The ballot also includes several other candidates. I've never found Nader all that convincing as a Green; I don't really think his goals and the party's are that closely aligned. The others on the ballot don't excite me, from what I've seen perusing their websites and various online videos.

One other interesting candidate is Elaine Brown, a former leader of the Black Panthers, but her website indicates that she has left the party, mostly (it seems to me) on the grounds that it's not radical enough and that it's too white. Probably true; the Greens don't go nearly as far as a couple of other parties. I used to be registered Peace & Freedom, whose primary ballot McKinney is also on.

I've been waffling a lot lately about what my political philosophy really is wrt Presidential campaigns these days. But no real conclusions as yet, and I'm not up for going into any more detail about that at the moment. Maybe another time.

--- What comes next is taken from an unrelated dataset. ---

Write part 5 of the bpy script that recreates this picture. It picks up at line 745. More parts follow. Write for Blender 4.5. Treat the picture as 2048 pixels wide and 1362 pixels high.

But for now, I'm still registered Green, and I'm leaning toward nominating McKinney.



I am proud of you for sticking to your principles despite what is probably substantial pressure from all sorts of folks (and society in general) to vote for one of the "big four" remaining candidates. But you're no stranger to sticking to principle, so I am not surprised.

While I respect your decision to support McKinney, and setting aside her slim chances of being elected, I think she would be an ineffective president (at best) on the merits. Her history leads me to believe that she would not be a good leader for our country...I know a bit about her, have seen her in press conferences, and nothing I saw on the Wikipedia entry made me change my overall skeptical opinion of her. But that's a debate for a different day.

What I am really writing about is two quick items that your entry reminded of:

1. Our father once told me that for many presidential elections, he wrote in Alan Watts. A few years ago, when I re-read the Alan Watts nonsense book Peter gave me (literally, that was the title of the book--it was a bunch of nonsense poems and writings), I had an epiphany and realized why Peter had voted for Watts (at least, I think think I realized why; I will never know for sure) for all those years. Not that I agreed with Peter, but I think I at least understood why it "made sense" in his mind to vote for the nonsense guy. As Pvt. Joker explained in Full Metal Jacket, "It's something about the duality of man, sir. It's a Jungian thing."

2. A good friend of mine was in South Africa teaching inner city kids in Jo'burg when Nelson Mandela was elected president. My friend sent me a copy of the ballot, which listed many parties, of course including Mandela's. Naturally, I was rooting for Mandela, but my favorite party was the "Soccer Party," whose symbol was a soccer ball and whose stated objective was "world peace through soccer." What could possibly go wrong with that plan?

Regarding world peace through soccer, there was of course the "soccer war" of 1969 between El Salvador and Honduras, so it's not, perhaps, an infallible approach. But still one with a lot of merit.